Estos relatos no son “siniestros” salvo en una leve
proporción; sí fantásticos, pues tienden a la alegoría; en más de uno nos
encontramos con ese desfile de personajes-tipo al estilo del
Criticón gracianesco, salvo que aquí a
veces es difícil identificar un correlato en la actualidad. Lo siniestro está
presente en “La marca de nacimiento”, en forma de obsesión malsana; tal vez en “Feathertop”,
el espantapájaros que cobra vida gracias a su fabricante la bruja, una especie
de Gepetto femenino, aunque realmente predomina la sátira de las vanidades;
tiene algo de inquietante “El artista de lo bello”, sobre el relojero que busca
“espiritualizar la máquina”; y, desde luego, es inquietante “La hija de
Rappaccini”, la que se alimenta de veneno, la del aliento venenoso, ese diablo
disfrazado de bella inocente. La alegoría es palmaria, ya desde el título, en “El
egoísmo, o la serpiente en el pecho”; y lo moral prevalece en un título como “el
entierro de Roger Malvin”, sobre el tipo que ha de purgar la ruptura de su
promesa de enterrar al amigo muerto en la guerra.

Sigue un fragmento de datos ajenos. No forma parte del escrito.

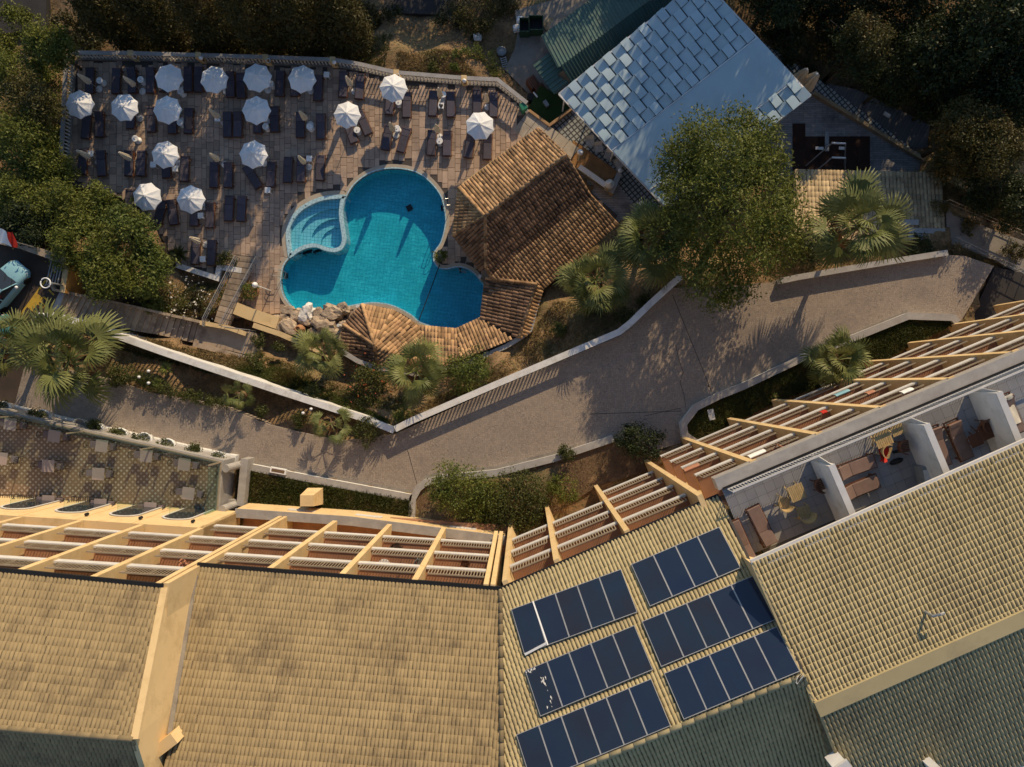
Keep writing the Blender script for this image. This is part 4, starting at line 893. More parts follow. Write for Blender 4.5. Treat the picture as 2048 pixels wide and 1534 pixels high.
mb = MB(); mb.prism(XY([(397, 644), (425, 648), (460, 656), (511, 666), (520, 700), (505, 712), (455, 700), (386, 686)], ZLAND), ZLAND-2.5, ZLAND); struct(mb, 'stair_landing', MT['step'])
def wall(label, px, z1, z0, w, m, name='wall', cap=None, capw=None):
    pts = XY(px, z1 if not isinstance(z1, list) else z1[0]); t = thing(name, label, 'wall', (pts[0].x, pts[0].y, (z0[0] if isinstance(z0, list) else z0)))
    MB().path(pts, w, z0, [z-.06 for z in z1] if isinstance(z1, list) else z1-.06).build('body', m, t)
    MB().path(pts, capw or w+.06, [z-.06 for z in z1] if isinstance(z1, list) else z1-.06, z1).build('coping', cap or m, t); return t
wall('low wall with sunlit yellow top between stairs and landing', [(400, 645), (455, 655), (492, 668)], ZLAND+.5, ZLAND-.3, .26, MT['step'], cap=MT['yellow'])
wall('pale parapet wall along the lower side of the landing', [(386, 688), (440, 702), (490, 716), (506, 712)], ZLAND+.5, ZLAND-1, .3, MT['step'], cap=MT['step'])
wall('yellow garden wall curving below the rocks and the bar roof', [(506, 650), (560, 668), (620, 694), (660, 712)], ZD+1.6, ZD-.5, .32, MT['marble'], cap=MT['yellow'])
wall('broad sunlit yellow wall beside the waterfall rocks', [(470, 616), (500, 628), (555, 646)], ZD+1.2, ZD-.5, .85, MT['yellow'], cap=MT['yellow'])
wall('low white kerb wall around the two loungers by the stairs', [(352, 530), (433, 556), (438, 534), (483, 541)], ZD+.35, ZD-.8, .34, MT['white'], cap=MT['white'])
rails('handrail', 'thin steel railing round the right end of the landing', XY([(456, 655), (511, 662), (488, 716)], ZLAND), [ZLAND]*3, (.5, 1.0), MT['steel'], 2)
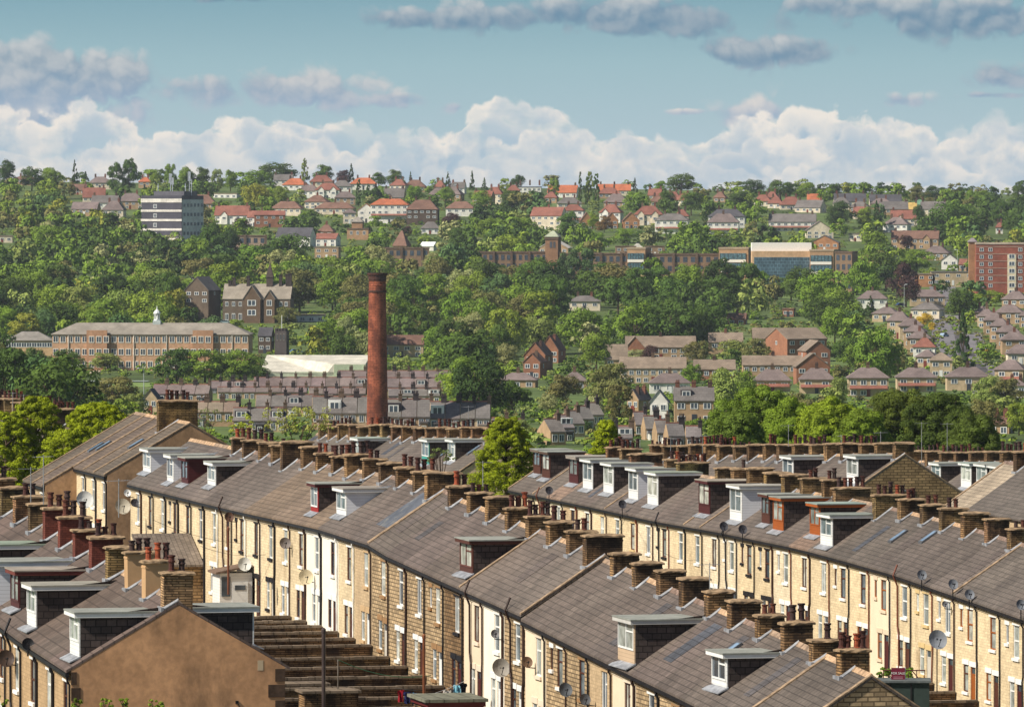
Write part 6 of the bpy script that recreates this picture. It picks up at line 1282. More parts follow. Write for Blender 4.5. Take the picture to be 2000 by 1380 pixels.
# ------------------------------------------------------------------ nearer trees
def near_tree(name, px, Y, top, base_z, wm_, col, label, kind='conifer', lobes=140, per=150, sz=.10, seed=1, group=None):
    v_ = P(px, 500, Y); top_z = -(top-HY)/FPX*Y; Hh = top_z-base_z
    rnd = np.random.default_rng(seed); bl = []
    if kind == 'conifer':
        lobes = int(lobes*4.2); sz *= .46; per = int(per*.85)
        for i in range(lobes):
            z = rnd.uniform(0, .96); th = rnd.uniform(0, 6.28); prof = (1-z)**.55*(1+.12*math.sin(2*th+seed))+.02; rad = wm_/2*prof*rnd.uniform(.45, 1.0)*(.92+.1*math.sin(z*38+th*2))
            r = rnd.uniform(.30, .58)*(.6+.4*(1-z))
            bl.append((rad*math.cos(th), rad*math.sin(th), z*Hh*.97+.15, r))
    else:
        for i in range(lobes):
            u_ = rnd.uniform(-.85, 1); th = rnd.uniform(0, 6.28); r = rnd.uniform(.35, 1)**.5
            rad = wm_*.44*math.sqrt(max(0, 1-u_*u_))*r*(1+.15*math.sin(3*th+seed)); bl.append((rad*math.cos(th), rad*math.sin(th), Hh*(.60+.34*u_*r), rnd.uniform(.5, .95)))
    R_ = root(name, (v_.x, v_.y, base_z), 0, label, 'tree', group)
    q = leafcloud(bl, per, sz, rnd)
    link('crown', quadmesh('crown', q, mt['leafnear']), R_, (0, 0, 0), 0, col)
    b = MB(); b.tube([(0, 0, -.6), (.1, 0, Hh*.3), (0, .1, Hh*.6), (0, 0, Hh*.9)], .26, 8, .04)
    for i in range(9):
        an = i*2.4; z = Hh*(.25+.06*i); k_ = wm_*.34*(1-.06*i); b.tube([(0, 0, z), (k_*.5*math.cos(an), k_*.5*math.sin(an), z+Hh*.06), (k_*math.cos(an), k_*math.sin(an), z+Hh*.16)], .1, 6, .02)
    link('trunk', b.mesh('trunk', mt['bark']), R_)
LEY = srgb(140, 152, 28)
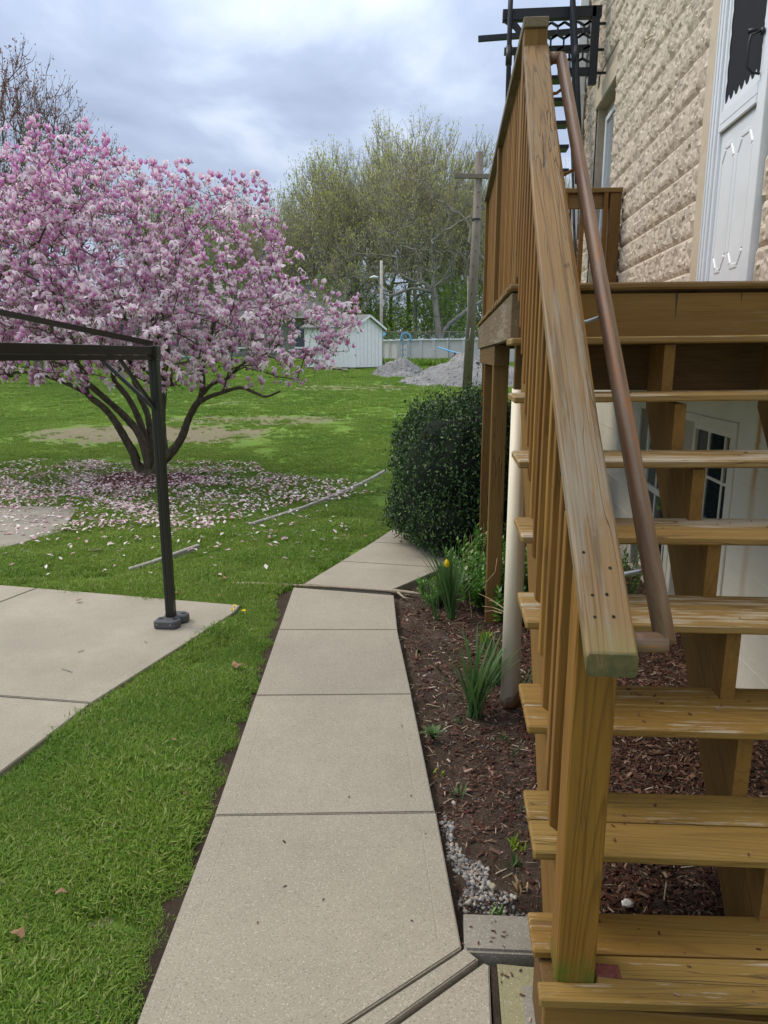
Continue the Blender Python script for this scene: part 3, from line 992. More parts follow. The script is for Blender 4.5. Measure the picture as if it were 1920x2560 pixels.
XL = .235
TR = {1: (2.814, 1.722, 1.167, 1.731), 2: (2.628, 1.512, 1.112, 1.527), 3: (2.378, 1.313, 1.03, 1.325), 4: (2.183, 1.105, .972, 1.115),
      5: (1.972, .903, .906, .909), 6: (1.822, .654, .87, .666), 7: (1.59, .436, .797, .450), 8: (1.381, .211, .733, .238)}
DEP = .268
stairs = thing('wooden_stairs', 'open-riser wooden staircase with weathered handrail and round brown pipe rail', 'stairs', (.7, 2.2, 0))
XR = 1.30
for k in range(8, 0, -1):
    y0, z0, xr, zr = TR[k]
    sl = (zr - z0) / (xr - XL)
    zz = lambda x: z0 + sl * (x - XL)
    th = .026
    m = M_tread_green if k == 7 else (M_tread_worn if k <= 5 else M_tread)
    d1 = DEP * .5 - .0035
    back = TR[k - 1][0] if k > 1 else 3.03
    dep = DEP
    for j, (ya, yb) in enumerate(((y0, y0 + d1), (y0 + d1 + .007, y0 + dep))):
        if k == 8 and j == 0:
            # front board notched round the newel post
            fr = frame((XL, y0 + d1 / 2, z0 - th / 2), (XR, y0 + d1 / 2, zz(XR) - th / 2))
            nx, ny = .372, 1.432
            pts = [(XL, y0, z0 - th), (XR, y0, zz(XR) - th), (XR, yb, zz(XR) - th), (nx, yb, zz(nx) - th), (nx, ny, zz(nx) - th), (XL, ny, z0 - th)]
            prism_local('tread_board', pts, (0, 0, th), fr, M_tread_green, stairs, .004, label='bottom tread board notched round the post')
            continue
        if k == 8 and j == 1:
            m = M_tread
        board('tread_board', (XL, (ya + yb) / 2, z0 - th / 2), (XR, (ya + yb) / 2, zz(XR) - th / 2), yb - ya, th, m, stairs, bev=.005)
# riser board under the bottom tread
abox('riser_board', (XL + .012, 1.395, .0), (XR, 1.42, .180), M_fascia, stairs)
abox('riser_cleat', (XL + .016, 1.42, -.02), (XL + .05, 1.60, .183), M_dark, stairs)


def stringer(x0, x1, mat, name='stringer'):
    pts = []
    ks = list(range(8, 0, -1))
    top = []
    for k in ks:
        y0, z0, _, _ = TR[k]
        zt = z0 - .026 + (.25 * 0)
        yb = TR[k - 1][0] + .035 if k > 1 else 3.05
        yf = TR[k][0] + .035
        top += [(x0, yf, zt), (x0, yb, zt)]
    yA, zA = TR[8][0] + .035, 0.0
    pts = [(x0, 1.70, -.03), (x0, yA, -.03)] + top + [(x0, 3.05, 1.45)]
    # lower edge
    fr = frame((x0, 1.45, -.03), (x0, 3.05, 1.50), (1, 0, 0))
    return prism_local(name, pts, (x1 - x0, 0, 0), fr, mat, stairs, 0)


stringer(.300, .336, M_str)
stringer(.812, .852, M_str)
stringer(1.255, 1.293, M_str)

# newel post
prism_local('newel_post', [(.2765, 1.431, .208), (.2765, 1.523, .208), (.2765, 1.523, 1.232), (.2765, 1.431, 1.150)], (.090, 0, 0),
            frame((.3215, 1.477, .208), (.3215, 1.477, 1.2), (1, 0, 0)), M_newel, stairs, .004)
abox('post_foot', (.276, 1.434, -.03), (.367, 1.53, .183), M_newel, stairs, axis=2)
# rusty bracket plate with screws
mb = MB(); mb.poly([(.374, 1.447, .2185), (.431, 1.444, .220), (.432, 1.480, .220), (.374, 1.483, .2185)], (0, 0, .0035))
pl = mb.build('bracket_plate', M_rust, stairs)
for sx, sy in ((.384, 1.476), (.420, 1.452), (.384, 1.455), (.422, 1.474)):
    mb = MB(); mb.tube([(sx, sy, .2225), (sx, sy, .2245)], .0028, 8); mb.build('screw', M_rust, pl)

# sloping handrail cap (slightly bowed board)
CAP0, CAP1 = Vector((.275, 1.311, 1.091)), Vector((.275, 3.235, 2.882))
fr = frame(CAP0, CAP1)
Lc = (CAP1 - CAP0).length
bm = bmesh.new()
N = 24
TANC = (CAP1.z - CAP0.z) / (CAP1.y - CAP0.y)
for i in range(N + 1):
    t = i / N
    bow = -.020 * math.sin(math.pi * t) ** 1.0
    w = .098
    # local axes: X along, Y = up x X
    ys = -1 if (fr.to_3x3() @ Vector((0, 1, 0))).x < 0 else 1
    x = t * Lc
    c = .005
    th = .034
    prof = [(0, -c), (0, -th + c), (c, -th), (w - c, -th), (w, -th + c), (w, -c), (w - c, 0), (c, 0)]
    for (a, b_) in prof:
        xo = b_ * TANC * max(0, 1 - t * N)      # plumb-cut lower end
        bm.verts.new((x + xo, ys * (a + bow), b_ + .0012 * math.sin(t * 31 + a * 40)))
bm.verts.ensure_lookup_table()
for i in range(N):
    for q in range(8):
        bm.faces.new([bm.verts[i * 8 + q], bm.verts[i * 8 + (q + 1) % 8], bm.verts[(i + 1) * 8 + (q + 1) % 8], bm.verts[(i + 1) * 8 + q]])
bm.faces.new([bm.verts[q] for q in range(8)])
bm.faces.new([bm.verts[N * 8 + q] for q in reversed(range(8))])
capo = link('handrail_cap', bm_mesh('handrail_cap', bm), M_cap, stairs, fr, label='weathered greyish handrail board with green end')
M_nail = plain('dark_nail', (.03, .022, .015), .9, 0, .3, 40, 0, .1)
# nail heads on the cap
for (u, v) in ((1481, 1488), (1517, 1486), (1487, 1543), (1534, 1542), (1459, 1381), (1525, 1420)):
    r_ = ray(u, v)
    nrm = fr.to_3x3() @ Vector((0, 0, 1))
    t_ = (CAP0 - Vector((0, 0, EYE))).dot(nrm) / Vector(r_).dot(nrm)
    p = Vector((0, 0, EYE)) + Vector(r_) * t_
    mb = MB(); mb.tube([p - nrm * .002, p + nrm * .0008], .0036, 8)
    mb.build('nail', M_nail, capo)
# rail board on edge under the cap, balusters hang from it
slope = (CAP1 - CAP0).normalized()
capz = lambda y: CAP0.z + (y - CAP0.y) * slope.z / slope.y
board('under_rail', (.352, 1.53, capz(1.53) - .105), (.352, 3.22, capz(3.22) - .105), .034, .085, M_bal, stairs)


def baluster(x, y, zb, zt, parent, bevel_bottom=True, w=.034):
    """square stick with a slanted foot; local X = up"""
    fr = frame((x + w / 2, y + w / 2, zb), (x + w / 2, y + w / 2, zt), (1, 0, 0))
    h = w / 2
    b = MB()
    pts = [(x, y, zb + (.026 if bevel_bottom else 0)), (x + w, y, zb), (x + w, y, zt), (x, y, zt)]
    inv = fr.inverted()
    b.poly([inv @ Vector(p) for p in pts], inv.to_3x3() @ Vector((0, w, 0)))
    return b.build('baluster', M_bal, parent, mw=fr, bevel=.002)


bz = [(1.597, .481), (1.673, .597), (1.812, .691), (1.918, .799), (2.06, .912)]
yb = 2.06; zb = .912
while yb < 3.1:
    yb += .1035
    zb = .912 + (yb - 2.06) * 1.0
    bz.append((yb, zb))
for (y, z) in bz:
    # keep feet clear of the treads
    for k, (ty, tz, _, _) in TR.items():
        if ty - .036 < y < ty + DEP and tz - .03 < z + .0 < tz + .12 and y > ty: z = max(z, tz + .004)
    baluster(.270, y, z, capz(y + .017) - .068, stairs)

# round pipe handrail with its returns and brackets
prl = MB()
pb0, pb1 = Vector((.470, 1.470, 1.056)), Vector((.428, 3.262, 2.838))
prl.tube([pb0, pb0.lerp(pb1, .5) + Vector((0, 0, -.006)), pb1], [.0225] * 3, 20)
fr = frame(pb0, pb1)
b2 = MB(); inv = fr.inverted()
b2.V = [tuple(inv @ Vector(v)) for v in prl.V]; b2.F = prl.F
pipe = b2.build('pipe_handrail', M_copper, stairs, smooth=True, mw=fr, label='round brown pipe handrail')
for a, c in ((pb0, (.366, 1.480, 1.050)), (pb1, (.366, 3.262, 2.838))):
    a = Vector(a); c = Vector(c)
    fr2 = frame(c, a); inv = fr2.inverted()
    q = MB().tube([c, a + (a - c).normalized() * .004], .0222, 20)
    q.V = [tuple(inv @ Vector(v)) for v in q.V]
    q.build('pipe_return', M_copper, pipe, smooth=True, mw=fr2)
for ft, mt_ in ((.085, M_galv), (.42, M_galv), (.72, M_bal), (.935, M_bal)):
    p = pb0.lerp(pb1, ft)
    q = MB()
    xs_ = .362
    q.tube([(xs_, p.y + .0, p.z - .055), (xs_ + .012, p.y, p.z - .055), (xs_ + .04, p.y, p.z - .052), (p.x - .01, p.y, p.z - .038), (p.x, p.y, p.z - .022)], [.010, .008, .006, .006, .006], 8)
    q.build('rail_bracket', mt_, pipe, smooth=True)

# ---- deck
deck = thing('wooden_deck', 'raised wooden deck with slatted guard rail along the stone house', 'deck', (.8, 4.8, 0))
YD0, YD1, ZD = 3.045, 6.52, 1.942
XD1 = 1.395
nb = 25
bw = (YD1 - YD0) / nb
for i in range(nb):
    y0 = YD0 + i * bw
    jx = rnd.uniform(-.004, .004)
    if i == 0:
        board('deck_board', (XL, y0 + bw / 2, ZD - .014), (XD1, y0 + bw / 2, ZD - .010), bw - .005, .028, M_deckw, deck, bev=.008)
    else:
        abox('deck_board', (XL + .004 + jx, y0 + .0025, ZD - .028), (XD1, y0 + bw - .0025, ZD + rnd.uniform(-.001, .001)), M_deckw, deck, bev=.003)
abox('fascia_board', (.262, 3.068, 1.728), (XD1, 3.090, 1.902), M_fascia, deck)
# splits in the fascia: narrow tapered wedges
for (x, z0, z1, w) in ((.905, 1.80, 1.903, .0045), (1.155, 1.862, 1.904, .002)):
    q = MB(); q.poly([(x - w, 3.0665, z1), (x + w, 3.0665, z1), (x + w * .15, 3.0665, z0)], (0, .004, 0)); q.build('split', M_iron, deck)
abox('rim_joist', (.248, 3.062, 1.722), (.284, YD1 - .01, 1.906), M_rim, deck, label='greyed rim joist along the open side')
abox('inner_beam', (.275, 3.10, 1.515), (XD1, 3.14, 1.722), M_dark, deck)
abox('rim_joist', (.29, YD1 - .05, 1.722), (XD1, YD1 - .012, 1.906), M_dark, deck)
for x in (.62, .98, 1.33):
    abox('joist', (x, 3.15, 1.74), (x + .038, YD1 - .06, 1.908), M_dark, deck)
for y in (4.385, 5.50):
    board('support_post', (.308, y + .047, -.08), (.308, y + .047, 1.72), .094, .092, M_post, deck, up=(1, 0, 0))
board('support_post', (.33, 6.35, -.08), (.33, 6.35, 1.72), .094, .092, M_post, deck, up=(1, 0, 0))
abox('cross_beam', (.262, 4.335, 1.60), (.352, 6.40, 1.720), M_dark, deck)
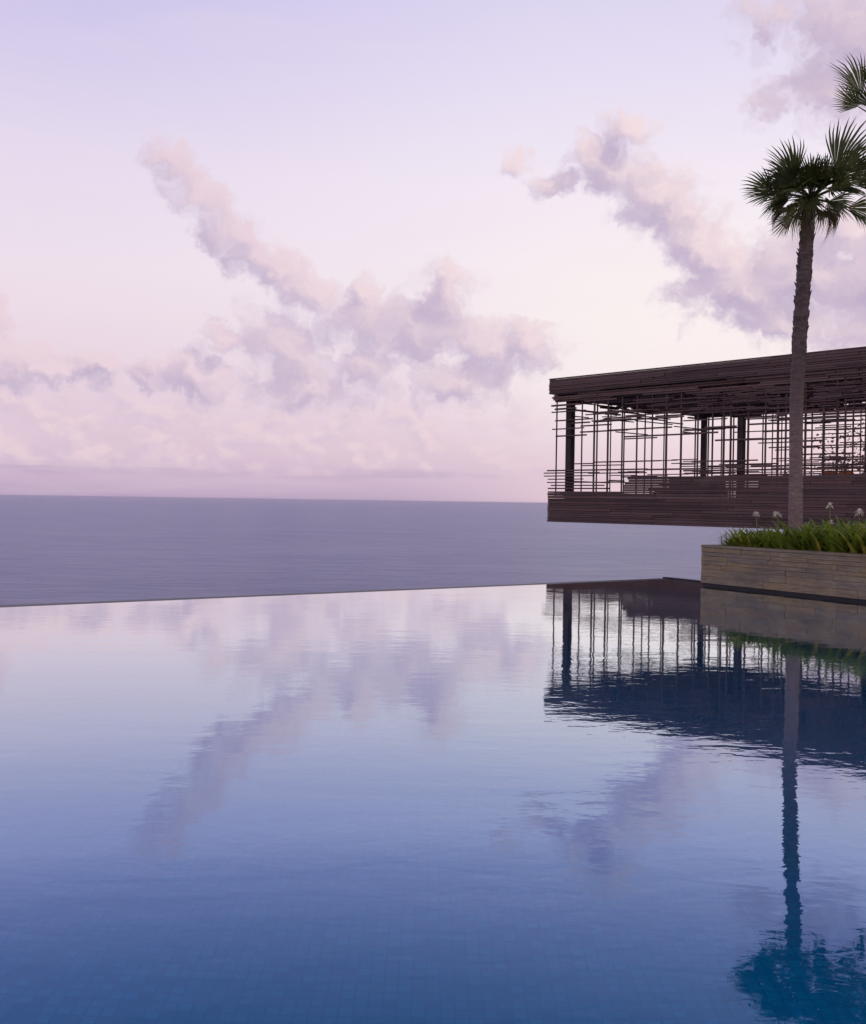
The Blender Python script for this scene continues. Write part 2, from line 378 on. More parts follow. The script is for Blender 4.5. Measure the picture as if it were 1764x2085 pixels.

Desfile de tipos, dijimos: sí, y en realidad la mayoría de
los cuentos de Hawthorne responden al esquema de “parada de los monstruos”:
monstruos que pueden ser los seres desgraciados de “El banquete de Navidad”,
los productos del alma humana en “El holocausto de la tierra” y en “Los nuevos
Adán y Eva”, los clientes del demonio en “El joven Goodman Brown” o los poetas
muertos en “La correspondencia de P.” Unos desfiles, con frecuencia fatigosos,
que nos muestran la cara “siniestra”, sí, del ser humano, por acumulación de
miserias. Cada uno podría ser un infierno.